Ebene 2: erworbene Kompetenzen
Auf der zweiten Stufe sind die erworbenen Kompetenzen angesiedelt. Wie ihre Bezeichnung schon sagt, basieren diese Kompetenzen auf den Ausbildungen, die ein Mitarbeiter absolviert, und den Erfahrungen, die er bisher gesammelt hat. Dort finden sich die Fach-, Methoden- und Sozialkompetenzen. Die erworbenen Kompetenzen können mit Trainings gut gefördert werden und entwickeln sich im Zuge weiterer Erfahrungen kontinuierlich.

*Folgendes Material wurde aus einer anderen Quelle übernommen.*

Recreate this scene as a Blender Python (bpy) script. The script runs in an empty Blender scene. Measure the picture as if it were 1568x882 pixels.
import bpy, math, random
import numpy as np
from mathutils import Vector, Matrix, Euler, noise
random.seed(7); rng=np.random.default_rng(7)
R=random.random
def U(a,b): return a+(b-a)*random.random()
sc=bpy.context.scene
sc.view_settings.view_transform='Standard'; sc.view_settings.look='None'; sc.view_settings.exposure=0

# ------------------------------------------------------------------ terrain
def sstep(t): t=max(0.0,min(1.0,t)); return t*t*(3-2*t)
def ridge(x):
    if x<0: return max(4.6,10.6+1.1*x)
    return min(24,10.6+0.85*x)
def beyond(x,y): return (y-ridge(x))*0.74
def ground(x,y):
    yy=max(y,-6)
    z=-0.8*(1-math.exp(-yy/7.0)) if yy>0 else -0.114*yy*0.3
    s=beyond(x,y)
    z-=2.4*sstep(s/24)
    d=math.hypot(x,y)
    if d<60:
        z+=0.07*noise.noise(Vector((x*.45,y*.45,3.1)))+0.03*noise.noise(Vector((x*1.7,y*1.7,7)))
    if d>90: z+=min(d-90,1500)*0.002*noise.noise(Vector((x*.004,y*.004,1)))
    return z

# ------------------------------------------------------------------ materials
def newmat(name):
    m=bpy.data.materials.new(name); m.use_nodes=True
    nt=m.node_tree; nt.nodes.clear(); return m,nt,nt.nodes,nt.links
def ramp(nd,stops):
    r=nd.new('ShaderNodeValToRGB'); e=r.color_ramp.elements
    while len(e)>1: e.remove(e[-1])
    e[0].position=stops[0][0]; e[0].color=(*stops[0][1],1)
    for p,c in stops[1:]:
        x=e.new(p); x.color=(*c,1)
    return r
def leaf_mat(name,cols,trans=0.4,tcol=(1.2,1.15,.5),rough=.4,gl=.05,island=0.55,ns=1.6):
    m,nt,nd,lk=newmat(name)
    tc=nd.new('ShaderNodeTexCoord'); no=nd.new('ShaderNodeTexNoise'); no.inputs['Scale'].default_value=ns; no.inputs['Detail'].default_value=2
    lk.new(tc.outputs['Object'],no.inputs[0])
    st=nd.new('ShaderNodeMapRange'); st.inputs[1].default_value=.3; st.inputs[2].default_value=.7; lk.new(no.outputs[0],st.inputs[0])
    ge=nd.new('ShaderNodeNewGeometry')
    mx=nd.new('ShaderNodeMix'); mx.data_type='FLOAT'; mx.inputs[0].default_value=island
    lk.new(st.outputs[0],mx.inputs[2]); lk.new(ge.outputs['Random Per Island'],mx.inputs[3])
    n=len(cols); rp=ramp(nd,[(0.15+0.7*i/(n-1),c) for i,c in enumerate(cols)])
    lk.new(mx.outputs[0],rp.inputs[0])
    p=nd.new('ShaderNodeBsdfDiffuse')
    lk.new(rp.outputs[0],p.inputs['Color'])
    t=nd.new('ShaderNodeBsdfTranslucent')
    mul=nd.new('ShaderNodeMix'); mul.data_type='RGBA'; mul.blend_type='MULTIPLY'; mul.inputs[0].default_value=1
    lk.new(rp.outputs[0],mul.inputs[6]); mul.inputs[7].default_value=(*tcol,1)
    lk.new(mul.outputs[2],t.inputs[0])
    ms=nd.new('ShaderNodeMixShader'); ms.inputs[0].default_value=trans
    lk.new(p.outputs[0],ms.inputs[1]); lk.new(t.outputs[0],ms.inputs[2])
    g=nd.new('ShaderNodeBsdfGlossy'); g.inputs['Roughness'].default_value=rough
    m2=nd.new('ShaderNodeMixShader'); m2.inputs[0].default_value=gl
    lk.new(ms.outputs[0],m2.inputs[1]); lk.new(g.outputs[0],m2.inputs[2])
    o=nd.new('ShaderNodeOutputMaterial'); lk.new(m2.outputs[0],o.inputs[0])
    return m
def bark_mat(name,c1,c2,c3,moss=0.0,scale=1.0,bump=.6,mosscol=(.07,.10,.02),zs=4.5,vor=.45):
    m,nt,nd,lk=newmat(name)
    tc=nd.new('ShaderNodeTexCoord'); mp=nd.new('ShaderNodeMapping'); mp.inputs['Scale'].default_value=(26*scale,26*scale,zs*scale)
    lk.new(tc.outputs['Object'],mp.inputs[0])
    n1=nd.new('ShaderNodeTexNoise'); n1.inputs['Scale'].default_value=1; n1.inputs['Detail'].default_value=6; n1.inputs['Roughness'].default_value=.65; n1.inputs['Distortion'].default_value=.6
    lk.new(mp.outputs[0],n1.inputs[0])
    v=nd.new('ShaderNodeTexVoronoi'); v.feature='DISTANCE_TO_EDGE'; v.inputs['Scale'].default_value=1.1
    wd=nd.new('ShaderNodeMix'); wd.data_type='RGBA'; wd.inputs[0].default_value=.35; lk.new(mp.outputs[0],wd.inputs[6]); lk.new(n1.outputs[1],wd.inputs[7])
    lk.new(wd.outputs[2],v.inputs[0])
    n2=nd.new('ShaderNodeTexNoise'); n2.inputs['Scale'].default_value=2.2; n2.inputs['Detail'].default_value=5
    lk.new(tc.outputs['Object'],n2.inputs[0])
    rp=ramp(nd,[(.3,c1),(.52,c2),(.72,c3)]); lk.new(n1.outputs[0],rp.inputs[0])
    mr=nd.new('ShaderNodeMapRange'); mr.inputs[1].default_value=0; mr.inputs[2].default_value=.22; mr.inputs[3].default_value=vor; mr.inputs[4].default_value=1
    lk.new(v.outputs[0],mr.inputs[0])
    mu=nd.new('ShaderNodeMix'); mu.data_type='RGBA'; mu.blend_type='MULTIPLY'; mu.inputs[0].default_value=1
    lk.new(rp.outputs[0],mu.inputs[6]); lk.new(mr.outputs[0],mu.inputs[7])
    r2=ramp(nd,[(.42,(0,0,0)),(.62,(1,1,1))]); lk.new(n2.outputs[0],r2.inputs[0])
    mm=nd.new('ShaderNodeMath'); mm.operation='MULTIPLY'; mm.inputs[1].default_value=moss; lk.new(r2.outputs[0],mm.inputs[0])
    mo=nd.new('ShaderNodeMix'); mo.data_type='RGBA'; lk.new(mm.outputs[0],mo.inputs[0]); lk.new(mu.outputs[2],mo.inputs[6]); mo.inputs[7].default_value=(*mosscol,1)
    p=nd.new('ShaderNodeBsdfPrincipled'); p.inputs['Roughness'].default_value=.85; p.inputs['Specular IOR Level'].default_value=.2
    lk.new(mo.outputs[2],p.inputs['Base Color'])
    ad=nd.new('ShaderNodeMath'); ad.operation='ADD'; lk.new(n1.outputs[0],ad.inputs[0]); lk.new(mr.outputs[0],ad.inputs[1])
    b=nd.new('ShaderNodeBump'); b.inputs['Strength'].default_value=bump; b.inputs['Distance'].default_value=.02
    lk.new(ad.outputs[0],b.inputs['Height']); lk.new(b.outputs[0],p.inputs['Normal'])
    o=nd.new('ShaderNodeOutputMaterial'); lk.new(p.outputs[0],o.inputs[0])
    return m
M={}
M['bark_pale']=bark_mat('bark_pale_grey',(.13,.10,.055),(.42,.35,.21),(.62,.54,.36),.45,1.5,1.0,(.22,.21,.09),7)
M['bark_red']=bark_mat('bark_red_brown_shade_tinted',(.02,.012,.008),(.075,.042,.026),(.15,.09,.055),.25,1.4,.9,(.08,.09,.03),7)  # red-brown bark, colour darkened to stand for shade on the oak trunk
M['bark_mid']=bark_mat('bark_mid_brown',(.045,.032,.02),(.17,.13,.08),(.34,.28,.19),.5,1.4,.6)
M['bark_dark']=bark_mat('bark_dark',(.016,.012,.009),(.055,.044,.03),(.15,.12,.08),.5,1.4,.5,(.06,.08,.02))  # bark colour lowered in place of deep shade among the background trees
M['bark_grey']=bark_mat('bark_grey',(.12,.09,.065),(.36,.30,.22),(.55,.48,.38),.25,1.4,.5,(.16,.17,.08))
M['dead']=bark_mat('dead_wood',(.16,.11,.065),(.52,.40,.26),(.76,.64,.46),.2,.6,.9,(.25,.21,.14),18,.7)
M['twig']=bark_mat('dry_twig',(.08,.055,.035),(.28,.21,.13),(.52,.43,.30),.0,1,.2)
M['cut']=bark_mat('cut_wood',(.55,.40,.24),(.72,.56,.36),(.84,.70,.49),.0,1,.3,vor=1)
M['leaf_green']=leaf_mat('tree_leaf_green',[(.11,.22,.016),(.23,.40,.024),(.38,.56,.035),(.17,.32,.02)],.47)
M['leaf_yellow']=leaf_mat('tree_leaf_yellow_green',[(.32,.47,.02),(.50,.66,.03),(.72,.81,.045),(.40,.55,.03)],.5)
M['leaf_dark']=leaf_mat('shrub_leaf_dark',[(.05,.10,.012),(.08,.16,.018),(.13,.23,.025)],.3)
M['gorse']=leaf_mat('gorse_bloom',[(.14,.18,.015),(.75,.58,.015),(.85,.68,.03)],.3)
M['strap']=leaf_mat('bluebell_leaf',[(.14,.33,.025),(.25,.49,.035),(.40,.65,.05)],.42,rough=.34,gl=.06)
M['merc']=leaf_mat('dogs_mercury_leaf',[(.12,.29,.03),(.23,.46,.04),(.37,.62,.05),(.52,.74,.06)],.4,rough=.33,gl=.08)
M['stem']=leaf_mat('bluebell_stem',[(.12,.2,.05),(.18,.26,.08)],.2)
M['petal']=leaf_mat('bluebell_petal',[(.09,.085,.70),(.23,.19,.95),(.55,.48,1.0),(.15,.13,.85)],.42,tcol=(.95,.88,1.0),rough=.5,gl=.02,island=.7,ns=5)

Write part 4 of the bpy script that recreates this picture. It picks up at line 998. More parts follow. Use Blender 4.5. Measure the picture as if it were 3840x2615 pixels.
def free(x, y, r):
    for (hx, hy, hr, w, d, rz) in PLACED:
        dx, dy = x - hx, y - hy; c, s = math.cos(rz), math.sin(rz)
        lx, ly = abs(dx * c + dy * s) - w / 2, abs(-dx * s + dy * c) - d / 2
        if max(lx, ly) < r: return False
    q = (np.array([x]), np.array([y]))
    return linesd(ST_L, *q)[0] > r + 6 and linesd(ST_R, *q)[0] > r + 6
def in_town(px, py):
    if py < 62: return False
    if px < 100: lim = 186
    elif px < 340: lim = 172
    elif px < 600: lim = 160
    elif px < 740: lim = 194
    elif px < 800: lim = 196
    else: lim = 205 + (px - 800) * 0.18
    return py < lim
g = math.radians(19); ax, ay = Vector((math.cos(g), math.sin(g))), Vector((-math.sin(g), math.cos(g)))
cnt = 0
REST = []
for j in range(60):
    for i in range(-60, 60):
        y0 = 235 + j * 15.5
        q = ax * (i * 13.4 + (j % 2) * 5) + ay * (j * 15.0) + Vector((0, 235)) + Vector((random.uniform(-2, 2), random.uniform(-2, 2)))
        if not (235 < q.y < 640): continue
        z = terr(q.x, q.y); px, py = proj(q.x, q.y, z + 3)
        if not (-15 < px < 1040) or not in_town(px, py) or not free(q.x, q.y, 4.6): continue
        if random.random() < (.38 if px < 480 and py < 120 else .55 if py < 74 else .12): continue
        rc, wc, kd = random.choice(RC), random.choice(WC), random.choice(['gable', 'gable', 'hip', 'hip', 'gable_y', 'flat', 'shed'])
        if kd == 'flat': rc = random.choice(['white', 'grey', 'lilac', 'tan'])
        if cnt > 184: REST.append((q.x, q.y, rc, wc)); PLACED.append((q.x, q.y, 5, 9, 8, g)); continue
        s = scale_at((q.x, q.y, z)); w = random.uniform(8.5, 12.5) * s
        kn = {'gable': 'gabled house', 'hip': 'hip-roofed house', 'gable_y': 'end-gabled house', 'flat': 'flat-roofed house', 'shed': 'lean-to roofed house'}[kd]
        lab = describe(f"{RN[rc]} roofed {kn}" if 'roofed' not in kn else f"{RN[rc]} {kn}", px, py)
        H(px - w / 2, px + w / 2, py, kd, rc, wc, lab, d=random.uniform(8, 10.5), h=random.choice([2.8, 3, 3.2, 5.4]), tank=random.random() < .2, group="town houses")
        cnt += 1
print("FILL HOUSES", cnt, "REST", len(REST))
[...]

Ebene 3: ergebniswirksame Kompetenzen
Eine zentrale Innovation des Pyramidenmodells sind die ergebniswirksamen Kompetenzen auf der dritten Ebene. Sie sind das Produkt aus persönlichkeitsbezogenen und erworbenen Kompetenzen plus Erfahrung. Sie bündeln diverse Dimensionen wirkungsorientiert. Sie beschreiben die Fähigkeit einer Person, die Resultate zu erzielen, die in ihrer Funktion erfolgsrelevant sind. Nur das zählt letztlich für ein Unternehmen. So ist zum Beispiel die Kundenorientierung nur einer von mehreren Erfolgsfaktoren im Kundenkontakt. Für den Erfolg entscheidend ist jedoch die erzielte Wirkung: Gewinnt der Mitarbeiter neue Kunden oder nicht.
Die ergebniswirksamen Kompetenzen beschreiben zusammengefasst die aktuelle Leistungsfähigkeit eines Mitarbeitenden. Sie bilden eine Brücke zwischen seinen Kompetenzen und den Ergebnissen, die er erzielt. Umgekehrt kann nun von den erzielten Leistungen eine direkte Verbindung zu den Kompetenzen geschaffen werden. Dank den ergebniswirksamen Kompetenzen kann die Zahl der Dimensionen, die beurteilt werden müssen, auf ein Minimum reduziert werden. Das ist praxisnah und steigert zusätzlich die Effizienz.
Mit der Differenzierung zwischen persönlichkeitsbezogenen und erworbenen Kompetenzen können wirksame Fördermassnahmen leichter bestimmt werden. Das Modell ist offen konzipiert und kann auf die unternehmensspezifischen Anforderungen angepasst werden.